General Discussion / Re: County Parks - No Hiker/Biker Sites?
« on: July 04, 2018, 04:06:43 pm »
Just wanted to ask whether all CPs do not have hiker / Biker sites and whether all State Parks do?

No and no.

Okay, to add more depth: State parks on the Pacific Coast (WA/OR/CA) generally have hiker/biker sites. (I say "generally" because I have seen a few in the past that didn't have hiker/biker, like Oswald West in Oregon. But that campground is closed, so no need to worry.) Inland? Not as much. There are some, but they are scattered.

It's less likely that county parks, whether on the Pacific Coast, or elsewhere, will have hiker/biker sites. But there are some county parks that do have hiker/biker: Off the top of my head, the coastal parks in Tillamook County Oregon like Barview Jetty have a hiker/biker, and I remember staying at the hiker/biker site in the Gualala County Park on the California Coast (Sonoma/Mendocino Co. Line). However, don't expect the rates and policies to be as consistent as the state parks. That hiker/biker site in Barview Jetty cost almost $20 when I stayed there last year, which is almost three times as much as what I paid at Nehalem Bay State Park the previous night!

Generally, the likelihood of hiker/biker sites and "no turn away" policies is higher on the Pacific Coast, since there's a high number of bike tourists. When you move further from a highly (bike) trafficked area, the likelihood of hiker/biker sites decreases.

The First edition of the Thorness book is 2017.  The Spring/Kirkendall book apparently is out of print, as suggested by others. 

Technically, both are part of the same series, published by the Mountaineers. Thorness basically took over the series from Spring/Kirkendall.

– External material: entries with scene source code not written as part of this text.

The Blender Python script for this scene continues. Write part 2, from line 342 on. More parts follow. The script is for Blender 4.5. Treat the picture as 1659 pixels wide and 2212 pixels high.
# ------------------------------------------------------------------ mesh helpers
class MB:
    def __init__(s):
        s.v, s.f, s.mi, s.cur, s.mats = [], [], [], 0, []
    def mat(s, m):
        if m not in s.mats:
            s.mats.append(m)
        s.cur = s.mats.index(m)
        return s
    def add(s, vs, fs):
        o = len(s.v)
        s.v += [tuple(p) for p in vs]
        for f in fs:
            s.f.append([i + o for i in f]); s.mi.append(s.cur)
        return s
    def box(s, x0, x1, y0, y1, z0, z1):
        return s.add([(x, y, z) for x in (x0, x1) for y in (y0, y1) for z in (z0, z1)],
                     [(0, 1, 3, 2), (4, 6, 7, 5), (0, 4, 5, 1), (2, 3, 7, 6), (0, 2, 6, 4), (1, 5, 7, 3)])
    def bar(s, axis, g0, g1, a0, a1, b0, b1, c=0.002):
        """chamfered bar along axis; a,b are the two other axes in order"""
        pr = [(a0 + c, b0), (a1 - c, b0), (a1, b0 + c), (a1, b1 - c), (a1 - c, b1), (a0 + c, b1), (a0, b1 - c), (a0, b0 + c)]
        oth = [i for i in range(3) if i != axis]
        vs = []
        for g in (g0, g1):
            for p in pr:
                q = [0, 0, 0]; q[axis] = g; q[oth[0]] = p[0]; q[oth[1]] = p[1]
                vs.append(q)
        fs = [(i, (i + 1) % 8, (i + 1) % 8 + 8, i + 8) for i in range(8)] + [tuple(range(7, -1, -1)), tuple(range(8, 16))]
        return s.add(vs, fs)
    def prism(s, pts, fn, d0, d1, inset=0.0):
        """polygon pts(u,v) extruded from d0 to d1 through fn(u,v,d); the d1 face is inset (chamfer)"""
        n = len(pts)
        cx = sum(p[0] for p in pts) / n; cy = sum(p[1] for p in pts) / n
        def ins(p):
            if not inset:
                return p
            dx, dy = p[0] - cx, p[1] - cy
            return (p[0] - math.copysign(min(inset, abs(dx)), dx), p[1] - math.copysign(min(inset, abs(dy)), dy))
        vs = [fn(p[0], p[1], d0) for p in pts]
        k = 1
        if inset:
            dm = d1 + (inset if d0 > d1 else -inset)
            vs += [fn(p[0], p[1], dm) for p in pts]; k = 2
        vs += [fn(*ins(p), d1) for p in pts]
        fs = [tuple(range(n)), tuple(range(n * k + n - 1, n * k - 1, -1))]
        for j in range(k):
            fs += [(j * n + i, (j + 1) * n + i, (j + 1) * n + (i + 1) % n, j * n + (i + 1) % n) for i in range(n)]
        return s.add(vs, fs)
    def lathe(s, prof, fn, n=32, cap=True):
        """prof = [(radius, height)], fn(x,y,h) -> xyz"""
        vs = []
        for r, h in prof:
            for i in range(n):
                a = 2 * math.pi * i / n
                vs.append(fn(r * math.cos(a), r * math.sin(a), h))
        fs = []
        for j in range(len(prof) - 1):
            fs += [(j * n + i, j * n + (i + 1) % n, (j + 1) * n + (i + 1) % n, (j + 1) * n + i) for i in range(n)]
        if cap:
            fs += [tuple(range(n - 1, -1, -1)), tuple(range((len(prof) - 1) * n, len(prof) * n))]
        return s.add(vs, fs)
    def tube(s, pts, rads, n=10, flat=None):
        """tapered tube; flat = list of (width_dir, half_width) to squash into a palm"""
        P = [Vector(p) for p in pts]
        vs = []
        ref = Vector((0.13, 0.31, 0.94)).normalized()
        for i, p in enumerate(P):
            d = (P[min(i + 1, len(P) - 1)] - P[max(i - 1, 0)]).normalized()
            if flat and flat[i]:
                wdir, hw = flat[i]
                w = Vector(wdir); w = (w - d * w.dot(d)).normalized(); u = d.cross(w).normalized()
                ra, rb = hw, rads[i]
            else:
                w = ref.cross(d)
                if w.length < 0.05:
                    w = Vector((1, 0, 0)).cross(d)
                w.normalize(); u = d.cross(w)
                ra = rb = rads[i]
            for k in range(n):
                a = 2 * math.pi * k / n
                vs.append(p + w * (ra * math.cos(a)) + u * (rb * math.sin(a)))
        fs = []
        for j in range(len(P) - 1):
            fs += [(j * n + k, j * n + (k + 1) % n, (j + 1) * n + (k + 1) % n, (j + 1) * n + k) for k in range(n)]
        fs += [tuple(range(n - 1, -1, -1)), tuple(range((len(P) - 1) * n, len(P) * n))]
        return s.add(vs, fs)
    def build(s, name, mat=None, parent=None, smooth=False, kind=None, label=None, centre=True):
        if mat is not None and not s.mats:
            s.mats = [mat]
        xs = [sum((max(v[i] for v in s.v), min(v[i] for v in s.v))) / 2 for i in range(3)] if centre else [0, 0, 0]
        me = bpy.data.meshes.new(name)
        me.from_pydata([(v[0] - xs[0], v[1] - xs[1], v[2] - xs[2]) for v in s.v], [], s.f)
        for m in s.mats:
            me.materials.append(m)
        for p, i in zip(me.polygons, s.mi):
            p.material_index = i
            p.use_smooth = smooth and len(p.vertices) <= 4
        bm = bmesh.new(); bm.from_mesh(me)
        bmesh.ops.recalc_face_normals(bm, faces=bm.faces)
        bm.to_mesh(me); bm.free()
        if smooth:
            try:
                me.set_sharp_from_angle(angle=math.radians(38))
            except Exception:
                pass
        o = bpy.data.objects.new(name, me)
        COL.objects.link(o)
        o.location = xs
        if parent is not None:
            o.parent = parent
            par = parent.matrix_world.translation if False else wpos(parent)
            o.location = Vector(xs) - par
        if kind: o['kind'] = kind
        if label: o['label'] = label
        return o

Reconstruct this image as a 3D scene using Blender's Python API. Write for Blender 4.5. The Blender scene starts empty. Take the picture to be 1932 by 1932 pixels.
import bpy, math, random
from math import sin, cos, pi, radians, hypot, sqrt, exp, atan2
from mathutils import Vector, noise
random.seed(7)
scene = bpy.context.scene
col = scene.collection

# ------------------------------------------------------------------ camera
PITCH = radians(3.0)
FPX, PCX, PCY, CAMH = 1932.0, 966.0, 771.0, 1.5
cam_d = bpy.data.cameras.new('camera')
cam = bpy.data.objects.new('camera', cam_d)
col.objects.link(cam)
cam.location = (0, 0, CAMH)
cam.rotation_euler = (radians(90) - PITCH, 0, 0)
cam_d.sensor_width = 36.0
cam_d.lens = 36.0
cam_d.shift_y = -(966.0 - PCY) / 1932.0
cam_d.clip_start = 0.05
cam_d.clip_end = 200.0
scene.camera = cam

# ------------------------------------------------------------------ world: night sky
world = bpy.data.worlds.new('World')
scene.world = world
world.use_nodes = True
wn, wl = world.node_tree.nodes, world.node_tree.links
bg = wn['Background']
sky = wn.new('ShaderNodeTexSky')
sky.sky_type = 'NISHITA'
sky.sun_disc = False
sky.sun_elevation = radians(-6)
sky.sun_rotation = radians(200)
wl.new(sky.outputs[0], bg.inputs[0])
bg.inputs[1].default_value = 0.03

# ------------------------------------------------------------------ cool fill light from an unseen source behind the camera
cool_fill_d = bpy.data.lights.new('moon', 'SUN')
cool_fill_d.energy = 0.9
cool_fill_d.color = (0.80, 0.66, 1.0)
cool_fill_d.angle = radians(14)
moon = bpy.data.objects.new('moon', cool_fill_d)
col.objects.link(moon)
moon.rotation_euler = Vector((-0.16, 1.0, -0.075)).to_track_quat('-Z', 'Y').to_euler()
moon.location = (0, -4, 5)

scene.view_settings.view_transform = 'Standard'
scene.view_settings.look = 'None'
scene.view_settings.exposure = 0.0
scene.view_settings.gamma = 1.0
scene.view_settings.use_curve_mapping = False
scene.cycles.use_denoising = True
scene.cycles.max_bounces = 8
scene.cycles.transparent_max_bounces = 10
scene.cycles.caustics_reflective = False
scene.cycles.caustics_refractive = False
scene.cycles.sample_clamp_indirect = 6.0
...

I just found Cycling the Pacific Coast: The Complete Guide from Canada to Mexico book on amazon. and next time that I order on Amazon and I will buy that book

Make sure it's the current Thorness edition. The older ones are fine as a historical artifact, but a bit outdated and not as thorough as the current book.

I am cycling the route this summer ie part of it and have only ordered the tracks - am using Garmin etrex 30x. I do not see on the road the extra value of the maps since they very likely will be identical. What I did however was buying two books : Bicycling the Pacific Coast byVicky Spring & Tom Kirkendall and Cycling the Pacific Coast: the complete guide from Canada to Mexico by Bill Thorness. With the use of the aca tracks and these books I created my own route along the coast. I especially like the latter book for it is the most recent and gives good tips of things to see/ do along the route.

The Thorness book is basically the new edition of the Kirkendall/Spring, as Bill has "taken over" the title. I'd definitely lean heavier on the new Thorness book, as it's much more thorough than the Kirkendall/Spring books, and the last edition of the Kirkendall/Spring book came out in either 2005 or 2006.

General Discussion / Re: Custom touring bkie vs. mass produced
« on: April 04, 2018, 04:36:36 pm »
I started off with an off the shelf touring advised that most off the shelf touring bikes are terrible touring bikes.  My off the shelf touring bike was a great ride, until you put panniers on it, at which point it wiggled and was unstable to ride.

When exactly did you start out with an "off the shelf" touring bike? I got my Surly Long Haul Trucker 10 years ago and it was very stable to ride with panniers, front and back. While I had the bike built from a bare frame/fork, I've heard that the gearing on the stock builds has been good for touring.